On the defensive side, there is still work to be done, but Groshans shows a number of positive elements on plays like this:

Yes, Groshans probably will move over to 3rd before too long, but he has made progress since his days at Lansing, when his rawness as a defender was obvious. He has a plus arm in terms of strength and accuracy to make those throws across the diamond.

Snippets of scouting reports….

1. Prospects Live:

Groshans has the ingredients of a potential middle of lineup bat capable of hitting for both average and power. The eventual move to third should yield a solid average defender with a plus arm. The profile has some additional value as there’s likely some defensive versatility. Overall Groshans should continue to mature physically and evolve into an above-average first-division regular.

2. Baseball America:

Groshans stands out for his feel for hitting. He can square up good fastballs, adjust to offspeed pitches and has good strike-zone judgement with an approach that allows him to use the whole field. He tightened his swing by condensing some of the bigger movements he had previously, which helped him stay more under control rather than trying to cheat to get to more power. Figuring out how to tap back into more game power will be critical for Groshans, who probably ends up at third base. Some evaluators are skeptical that his bat speed and approach will ever result in big power numbers, while others think he could get to average or better power. Groshans has a plus arm and improved defensively in New Hampshire, but his quickness and range are better suited for third base, where he spent around one-third of his defensive innings in 2021.

Groshans undoubtedly will move up to Buffalo this season, and it will be interesting to see if he gets more reps at 3rd. After playing on 75 games this year as the Blue Jays eased him back into the lineup, it will also be noteworthy to see what his durability is like. A spot on the 40 man will happen, likely at the end of the season – it’s worth keeping in mind Groshans just turned 22 a month ago.
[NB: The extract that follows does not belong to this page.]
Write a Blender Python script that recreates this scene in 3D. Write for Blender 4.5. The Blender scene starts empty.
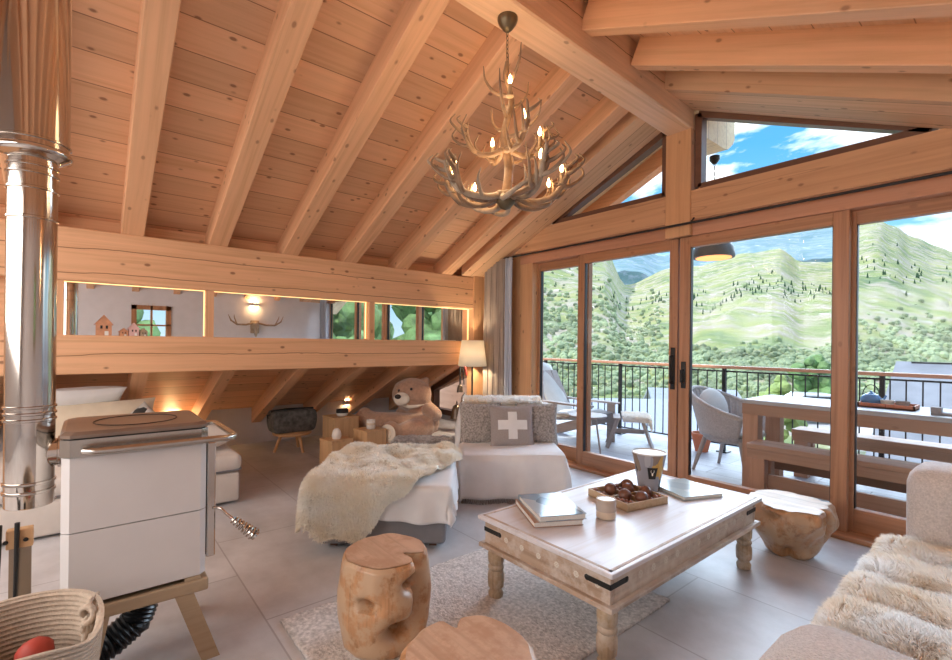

2 thoughts on “Toronto Blue Jays Top Prospects: #4 Jordan Groshans

  1. The obvious difference with Lindor is that he’s a well above avg SS. Groshans’ offensive profile sounds a lot like Austin Martin’s. Like Martin, the profile definitely works at SS, as is. While the power potential is certainly there, it’s not clear that it will develop enough to work as a 2B/3B. Especially if the defense is more average than plus. I think I read somewhere that Groshans has slowed down since his foot injuries. Having him play a full and mostly healthy season would be an encouraging accomplishment in 2022. Moving to 3B full-time might help with that. I could see them starting him at AA in 2022, especially if moving him full time to 3B. Then moving him up quickly if the power and defense looks good. I feel like this org has pushed guys to stay higher up the defensive spectrum longer than seemed helpful for their development.

    We saw the org trade Martin, perhaps in part because they didn’t love the power potential and decided to move him, potentially, at the height of his value (TBD). If the power doesn’t keep developing, this would be the sell-high point for Groshans. Their approach to addressing 3B for 2022 will be somewhat telling. Do they think their 3B of the future is on the cusp of the majors and they just need a 1 year band aid solution?


    1. It’s pretty hard to argue with that. I certainly wouldn’t call Groshans the next Lindor, but that comment certainly reminded me of how young he was for AA this year, but still handled it well. I think he’ll start to tap into that power this year.